Nancy Butler: What was Brian's role. What was he supposed to be.

It was Martin, Shepherd, Calvert and Bates so he wouldn't have been a partner. He wasn't in on [our negotiations] at all. He never knew what was going on for some strange reason, because we would go to Bill Martin all the time and talk about this and that - about how much we were going to pay for the theatre until we realized that Brian was working against us, but he didn't know that we were trying to get the theatre. He just didn't acquaint himself with those facts. Bill had to just tell him and things settled. We bought the theatre.

We had rented the theatre from 1946 and we paid the exorbitant sum of $200 a month to rent the theatre. We operated the movie business. Then when Johnny died, it had to be early in the 60s and the Shaw started the plays in the Court House. Johnny Allen died and it was written right into our contract, we would have first refusal so we decided to buy it.

I liked Brian. He was pleasant enough as a customer, when we drove him. He was quite knowledgeable. He was always on stage himself. I heard different ones say things against Brian but I liked him. He talked a lot about his background, (he was an Upper Canada College boy), about his brother, and so on. He was very proud of that but no he was okay. Whenever we were together, by that I mean, my husband, Brian and myself, we discussed theatre mostly, because that was the thing closest to his heart and to ours really. What would be good for the theatre and what the town needed and all those things. Brian was very nice.

I felt rather sorry for him later on because things escalated and passed him by. He started it all and then suddenly it got out of his hands and it went on without him. I was glad to see that they had a nice bronze done of him. If it hadn't been for Brian, it would never have gotten off the ground. Because he actually hounded people and wasn't the least bit apologetic about it. He went right to the source of wherever there was some money like Eatons - he'd go. It was a good thing he went then, because Eaton's might not have been able to help now. But no, he had no qualms about asking for money.
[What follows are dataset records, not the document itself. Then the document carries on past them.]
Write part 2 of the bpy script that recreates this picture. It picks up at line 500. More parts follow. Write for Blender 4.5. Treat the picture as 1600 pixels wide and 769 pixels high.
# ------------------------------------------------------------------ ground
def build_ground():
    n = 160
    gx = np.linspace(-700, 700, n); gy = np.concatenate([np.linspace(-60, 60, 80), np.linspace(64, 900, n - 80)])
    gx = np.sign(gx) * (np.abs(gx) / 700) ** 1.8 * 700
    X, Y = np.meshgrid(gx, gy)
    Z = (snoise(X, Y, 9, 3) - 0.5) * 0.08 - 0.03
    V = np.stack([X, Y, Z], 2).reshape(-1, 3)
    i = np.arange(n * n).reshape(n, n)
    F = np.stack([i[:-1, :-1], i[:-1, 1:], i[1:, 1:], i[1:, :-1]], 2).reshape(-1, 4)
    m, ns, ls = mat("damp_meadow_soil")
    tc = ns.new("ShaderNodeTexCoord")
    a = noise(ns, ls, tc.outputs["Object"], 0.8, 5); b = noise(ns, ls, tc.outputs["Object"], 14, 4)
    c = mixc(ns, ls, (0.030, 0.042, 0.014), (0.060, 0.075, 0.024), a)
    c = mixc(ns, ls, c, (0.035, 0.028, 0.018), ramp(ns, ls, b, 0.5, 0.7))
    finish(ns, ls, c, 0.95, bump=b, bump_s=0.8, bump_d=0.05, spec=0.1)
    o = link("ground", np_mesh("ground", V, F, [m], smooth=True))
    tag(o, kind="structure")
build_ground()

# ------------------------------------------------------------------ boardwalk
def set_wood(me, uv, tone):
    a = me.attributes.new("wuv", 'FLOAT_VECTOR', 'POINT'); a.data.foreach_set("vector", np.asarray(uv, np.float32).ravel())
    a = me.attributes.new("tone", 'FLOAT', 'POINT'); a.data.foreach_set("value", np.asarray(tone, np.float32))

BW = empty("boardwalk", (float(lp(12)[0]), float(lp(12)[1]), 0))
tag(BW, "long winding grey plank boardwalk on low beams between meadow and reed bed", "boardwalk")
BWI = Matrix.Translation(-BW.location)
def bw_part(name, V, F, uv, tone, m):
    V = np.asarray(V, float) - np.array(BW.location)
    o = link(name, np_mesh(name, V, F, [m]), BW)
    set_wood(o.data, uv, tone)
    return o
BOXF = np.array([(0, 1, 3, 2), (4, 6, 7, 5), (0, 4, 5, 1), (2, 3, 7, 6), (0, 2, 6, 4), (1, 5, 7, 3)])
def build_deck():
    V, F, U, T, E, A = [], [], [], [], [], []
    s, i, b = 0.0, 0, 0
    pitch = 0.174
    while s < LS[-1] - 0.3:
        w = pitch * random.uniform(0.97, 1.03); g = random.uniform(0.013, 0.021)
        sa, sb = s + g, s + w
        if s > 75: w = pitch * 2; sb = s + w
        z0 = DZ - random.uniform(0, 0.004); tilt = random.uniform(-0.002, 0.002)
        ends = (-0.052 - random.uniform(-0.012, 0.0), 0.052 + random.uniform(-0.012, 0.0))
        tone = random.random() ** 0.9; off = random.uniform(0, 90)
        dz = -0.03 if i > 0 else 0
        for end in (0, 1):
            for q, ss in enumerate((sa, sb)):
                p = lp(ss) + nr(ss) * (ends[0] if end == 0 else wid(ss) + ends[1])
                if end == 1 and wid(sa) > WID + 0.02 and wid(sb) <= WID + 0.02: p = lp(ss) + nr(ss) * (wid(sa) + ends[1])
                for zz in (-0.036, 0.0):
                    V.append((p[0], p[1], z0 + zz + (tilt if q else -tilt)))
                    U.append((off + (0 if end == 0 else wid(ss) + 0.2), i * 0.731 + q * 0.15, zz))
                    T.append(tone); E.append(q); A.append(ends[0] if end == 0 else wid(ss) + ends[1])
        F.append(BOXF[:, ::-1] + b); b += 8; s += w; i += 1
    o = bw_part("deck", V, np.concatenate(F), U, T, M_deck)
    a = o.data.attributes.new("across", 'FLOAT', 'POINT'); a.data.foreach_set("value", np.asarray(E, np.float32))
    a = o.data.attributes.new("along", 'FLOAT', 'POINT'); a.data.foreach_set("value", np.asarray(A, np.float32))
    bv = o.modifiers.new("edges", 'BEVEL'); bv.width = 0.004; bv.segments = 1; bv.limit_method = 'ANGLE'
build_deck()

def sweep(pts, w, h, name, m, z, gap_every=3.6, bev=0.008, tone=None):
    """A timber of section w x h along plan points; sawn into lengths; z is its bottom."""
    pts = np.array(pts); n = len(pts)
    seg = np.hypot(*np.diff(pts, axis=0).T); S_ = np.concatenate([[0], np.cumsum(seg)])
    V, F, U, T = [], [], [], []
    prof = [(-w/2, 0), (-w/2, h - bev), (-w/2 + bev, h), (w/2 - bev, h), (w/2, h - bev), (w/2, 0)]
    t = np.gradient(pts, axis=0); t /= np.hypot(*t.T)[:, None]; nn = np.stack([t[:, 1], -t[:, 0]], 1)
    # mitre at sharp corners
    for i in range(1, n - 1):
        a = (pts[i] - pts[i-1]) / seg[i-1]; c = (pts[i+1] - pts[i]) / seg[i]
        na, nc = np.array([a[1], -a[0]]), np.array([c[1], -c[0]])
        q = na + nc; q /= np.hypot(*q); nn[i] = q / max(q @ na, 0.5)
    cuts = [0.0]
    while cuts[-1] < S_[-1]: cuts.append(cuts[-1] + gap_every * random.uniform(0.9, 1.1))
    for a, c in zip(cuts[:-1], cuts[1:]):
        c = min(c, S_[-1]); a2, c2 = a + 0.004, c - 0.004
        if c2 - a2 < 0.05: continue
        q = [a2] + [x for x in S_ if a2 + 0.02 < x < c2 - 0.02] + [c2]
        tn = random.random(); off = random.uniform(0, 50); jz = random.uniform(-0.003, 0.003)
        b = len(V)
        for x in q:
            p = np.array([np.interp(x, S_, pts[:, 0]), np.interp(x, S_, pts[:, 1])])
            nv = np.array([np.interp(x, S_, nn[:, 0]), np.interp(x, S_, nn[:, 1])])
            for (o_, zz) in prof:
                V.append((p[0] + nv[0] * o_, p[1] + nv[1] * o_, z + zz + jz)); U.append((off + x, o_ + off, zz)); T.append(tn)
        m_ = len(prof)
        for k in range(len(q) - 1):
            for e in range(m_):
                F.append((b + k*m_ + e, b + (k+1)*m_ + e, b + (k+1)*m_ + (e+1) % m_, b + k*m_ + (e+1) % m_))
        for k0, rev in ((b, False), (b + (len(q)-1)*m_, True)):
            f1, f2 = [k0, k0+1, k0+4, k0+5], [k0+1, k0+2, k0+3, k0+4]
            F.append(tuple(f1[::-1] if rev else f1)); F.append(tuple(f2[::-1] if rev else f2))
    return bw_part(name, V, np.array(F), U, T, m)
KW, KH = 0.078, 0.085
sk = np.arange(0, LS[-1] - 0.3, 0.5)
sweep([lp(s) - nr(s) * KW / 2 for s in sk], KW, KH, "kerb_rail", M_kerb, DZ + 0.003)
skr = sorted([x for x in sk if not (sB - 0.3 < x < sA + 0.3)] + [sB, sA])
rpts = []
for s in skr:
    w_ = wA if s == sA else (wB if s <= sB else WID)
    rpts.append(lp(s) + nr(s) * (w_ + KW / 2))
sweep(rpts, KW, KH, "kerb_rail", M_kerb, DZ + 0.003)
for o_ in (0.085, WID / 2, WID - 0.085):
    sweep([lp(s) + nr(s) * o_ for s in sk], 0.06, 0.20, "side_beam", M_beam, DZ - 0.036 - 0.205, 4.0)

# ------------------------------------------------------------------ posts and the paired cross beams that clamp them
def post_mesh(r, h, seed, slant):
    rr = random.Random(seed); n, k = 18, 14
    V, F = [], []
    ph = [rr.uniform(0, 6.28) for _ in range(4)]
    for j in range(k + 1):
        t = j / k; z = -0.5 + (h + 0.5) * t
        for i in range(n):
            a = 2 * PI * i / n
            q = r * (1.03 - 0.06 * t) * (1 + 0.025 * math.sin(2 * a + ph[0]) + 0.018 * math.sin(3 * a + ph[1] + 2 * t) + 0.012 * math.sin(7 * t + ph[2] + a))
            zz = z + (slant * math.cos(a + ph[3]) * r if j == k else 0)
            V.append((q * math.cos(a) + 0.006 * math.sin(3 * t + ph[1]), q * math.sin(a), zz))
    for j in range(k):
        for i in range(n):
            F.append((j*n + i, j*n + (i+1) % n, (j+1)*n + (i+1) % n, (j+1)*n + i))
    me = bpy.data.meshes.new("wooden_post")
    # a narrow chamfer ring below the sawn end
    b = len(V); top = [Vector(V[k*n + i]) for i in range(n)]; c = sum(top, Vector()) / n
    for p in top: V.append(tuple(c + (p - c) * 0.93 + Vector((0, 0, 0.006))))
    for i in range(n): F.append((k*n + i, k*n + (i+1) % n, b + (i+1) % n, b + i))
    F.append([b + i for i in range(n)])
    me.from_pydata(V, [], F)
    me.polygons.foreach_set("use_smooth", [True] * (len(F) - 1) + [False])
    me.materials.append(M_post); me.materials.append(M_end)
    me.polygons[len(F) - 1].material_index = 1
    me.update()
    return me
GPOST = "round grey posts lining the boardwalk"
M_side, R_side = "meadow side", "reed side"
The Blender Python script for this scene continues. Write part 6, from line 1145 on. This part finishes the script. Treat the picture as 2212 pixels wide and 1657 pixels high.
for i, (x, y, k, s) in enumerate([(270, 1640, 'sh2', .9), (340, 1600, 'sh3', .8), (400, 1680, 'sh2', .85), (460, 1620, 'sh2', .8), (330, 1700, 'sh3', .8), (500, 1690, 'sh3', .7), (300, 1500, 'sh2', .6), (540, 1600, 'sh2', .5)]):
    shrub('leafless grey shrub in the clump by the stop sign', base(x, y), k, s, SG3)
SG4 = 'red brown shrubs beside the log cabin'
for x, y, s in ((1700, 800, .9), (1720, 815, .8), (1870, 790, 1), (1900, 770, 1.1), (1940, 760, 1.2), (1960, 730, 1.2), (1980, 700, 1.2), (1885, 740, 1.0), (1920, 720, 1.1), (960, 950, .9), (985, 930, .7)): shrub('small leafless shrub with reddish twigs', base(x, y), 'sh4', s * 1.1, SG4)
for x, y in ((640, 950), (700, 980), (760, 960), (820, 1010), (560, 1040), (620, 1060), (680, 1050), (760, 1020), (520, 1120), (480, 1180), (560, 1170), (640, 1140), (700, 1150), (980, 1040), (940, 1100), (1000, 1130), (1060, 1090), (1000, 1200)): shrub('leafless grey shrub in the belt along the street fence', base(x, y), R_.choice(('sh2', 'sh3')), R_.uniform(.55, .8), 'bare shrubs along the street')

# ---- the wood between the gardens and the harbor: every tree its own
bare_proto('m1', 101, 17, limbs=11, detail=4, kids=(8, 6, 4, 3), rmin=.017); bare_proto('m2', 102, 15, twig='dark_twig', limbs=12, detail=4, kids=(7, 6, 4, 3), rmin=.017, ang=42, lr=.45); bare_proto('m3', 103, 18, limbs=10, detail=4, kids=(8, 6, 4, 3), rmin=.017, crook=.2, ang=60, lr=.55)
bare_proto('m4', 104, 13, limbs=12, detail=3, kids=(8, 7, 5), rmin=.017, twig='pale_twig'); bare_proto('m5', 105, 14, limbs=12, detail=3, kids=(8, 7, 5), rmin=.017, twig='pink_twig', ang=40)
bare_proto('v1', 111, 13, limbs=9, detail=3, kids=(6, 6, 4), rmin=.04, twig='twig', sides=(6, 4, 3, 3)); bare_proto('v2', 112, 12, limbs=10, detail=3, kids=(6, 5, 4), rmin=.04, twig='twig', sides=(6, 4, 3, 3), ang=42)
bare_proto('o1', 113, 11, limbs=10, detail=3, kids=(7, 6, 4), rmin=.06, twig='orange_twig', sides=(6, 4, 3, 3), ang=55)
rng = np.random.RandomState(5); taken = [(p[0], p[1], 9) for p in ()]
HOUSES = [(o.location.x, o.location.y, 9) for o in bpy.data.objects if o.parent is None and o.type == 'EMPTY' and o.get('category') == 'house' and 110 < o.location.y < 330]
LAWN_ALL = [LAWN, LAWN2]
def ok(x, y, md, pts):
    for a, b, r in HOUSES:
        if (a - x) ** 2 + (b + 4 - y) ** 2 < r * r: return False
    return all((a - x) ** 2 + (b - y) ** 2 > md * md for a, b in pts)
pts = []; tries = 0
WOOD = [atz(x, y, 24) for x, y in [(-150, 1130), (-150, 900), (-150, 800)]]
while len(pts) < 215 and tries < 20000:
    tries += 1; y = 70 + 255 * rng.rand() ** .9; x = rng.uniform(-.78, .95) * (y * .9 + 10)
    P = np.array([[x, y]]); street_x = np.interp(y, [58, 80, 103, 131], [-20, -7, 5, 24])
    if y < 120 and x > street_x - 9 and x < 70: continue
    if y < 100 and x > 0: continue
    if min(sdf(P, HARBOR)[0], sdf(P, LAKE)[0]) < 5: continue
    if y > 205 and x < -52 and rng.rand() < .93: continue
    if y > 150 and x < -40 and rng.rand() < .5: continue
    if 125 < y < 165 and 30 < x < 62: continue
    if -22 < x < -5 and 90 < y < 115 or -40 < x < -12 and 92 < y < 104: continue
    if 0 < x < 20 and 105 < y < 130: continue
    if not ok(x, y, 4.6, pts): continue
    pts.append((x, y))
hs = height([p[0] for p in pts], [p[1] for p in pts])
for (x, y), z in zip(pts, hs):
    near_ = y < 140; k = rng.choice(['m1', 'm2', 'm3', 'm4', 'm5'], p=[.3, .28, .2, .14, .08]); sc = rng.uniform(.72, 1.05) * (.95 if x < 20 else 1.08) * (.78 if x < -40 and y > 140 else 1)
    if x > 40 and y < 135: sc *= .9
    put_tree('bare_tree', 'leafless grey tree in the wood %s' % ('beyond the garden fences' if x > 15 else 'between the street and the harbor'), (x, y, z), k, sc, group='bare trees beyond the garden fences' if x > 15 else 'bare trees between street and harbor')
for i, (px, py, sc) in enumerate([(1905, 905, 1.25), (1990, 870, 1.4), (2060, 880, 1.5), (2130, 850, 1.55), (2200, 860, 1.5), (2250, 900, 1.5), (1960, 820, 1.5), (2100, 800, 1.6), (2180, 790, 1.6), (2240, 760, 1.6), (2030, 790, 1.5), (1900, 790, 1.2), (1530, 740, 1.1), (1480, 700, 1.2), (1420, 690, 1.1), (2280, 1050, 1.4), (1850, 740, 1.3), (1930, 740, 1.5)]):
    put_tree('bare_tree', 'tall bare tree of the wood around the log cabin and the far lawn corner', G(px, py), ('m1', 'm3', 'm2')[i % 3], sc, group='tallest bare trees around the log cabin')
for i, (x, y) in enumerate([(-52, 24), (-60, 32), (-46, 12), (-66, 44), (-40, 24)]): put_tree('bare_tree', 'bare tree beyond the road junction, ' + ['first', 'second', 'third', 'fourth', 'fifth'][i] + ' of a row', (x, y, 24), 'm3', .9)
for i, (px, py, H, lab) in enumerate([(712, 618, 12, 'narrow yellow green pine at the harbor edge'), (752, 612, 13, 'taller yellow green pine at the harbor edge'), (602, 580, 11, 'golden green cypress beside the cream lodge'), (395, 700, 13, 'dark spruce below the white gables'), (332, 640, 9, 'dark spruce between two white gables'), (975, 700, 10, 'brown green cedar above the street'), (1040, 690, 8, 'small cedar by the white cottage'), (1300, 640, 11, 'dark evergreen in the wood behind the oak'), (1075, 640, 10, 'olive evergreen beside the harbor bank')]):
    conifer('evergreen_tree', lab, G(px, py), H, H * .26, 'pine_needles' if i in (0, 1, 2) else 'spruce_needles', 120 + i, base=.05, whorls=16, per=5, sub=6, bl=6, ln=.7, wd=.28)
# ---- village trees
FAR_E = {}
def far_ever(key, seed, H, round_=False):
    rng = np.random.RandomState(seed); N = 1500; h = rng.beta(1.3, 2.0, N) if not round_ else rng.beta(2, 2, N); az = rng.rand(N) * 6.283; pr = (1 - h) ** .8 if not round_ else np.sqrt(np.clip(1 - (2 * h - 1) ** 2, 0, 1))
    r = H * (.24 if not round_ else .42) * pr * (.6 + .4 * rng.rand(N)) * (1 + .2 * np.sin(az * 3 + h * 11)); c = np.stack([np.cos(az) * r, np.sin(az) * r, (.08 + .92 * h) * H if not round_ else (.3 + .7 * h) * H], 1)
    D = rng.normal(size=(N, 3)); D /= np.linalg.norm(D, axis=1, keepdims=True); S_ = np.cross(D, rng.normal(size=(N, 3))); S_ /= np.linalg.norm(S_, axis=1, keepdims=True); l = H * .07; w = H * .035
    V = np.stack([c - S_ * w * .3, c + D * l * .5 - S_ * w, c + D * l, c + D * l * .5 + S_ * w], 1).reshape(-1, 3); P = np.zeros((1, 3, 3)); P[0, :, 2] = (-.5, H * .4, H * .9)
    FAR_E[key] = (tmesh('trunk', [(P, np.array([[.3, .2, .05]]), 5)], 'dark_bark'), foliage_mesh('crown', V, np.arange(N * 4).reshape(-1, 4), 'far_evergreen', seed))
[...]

He loved to tell the story about how he produced "Father's Malachy's Miracle" and lost a million dollars. He'd produced this play, and it didn't go over very well. But he liked the whole idea. He had some strange ways about him, but I liked Brian.

I loved Paxton. He was very gentlemanly. He just exuded talent. I didn't miss anything he did, because he did them so well. I was sorry to see Paxton go, because things did change then. It is altogether different now, the choices and the way things are done.

And then there were some people who stayed on and were others who, because Paxton went, didn't want to stay. No, I found those very enjoyable years. I drove a lot for Shaw. I don't recall anybody who gave me any problems. No we really had a good association with the Shaw.

**********************

Appendix To Marjorie McCourt's tape

There was one woman - Amelia Hall. She was a character. She would get into the taxi to go some place, but she didn't know where it was. "Find it," she'd say. Fortunately, my son usually drove her. I would say, "You take her," if he were around. One day he told me she asked to be taken to a place in north St. Catharines. She knew approximately where the street was, but she didn't know the name of the street. After they had drove for a while, she asked, "Where are you going?" "Well, north St. Catharines.""Well this isn't familiar."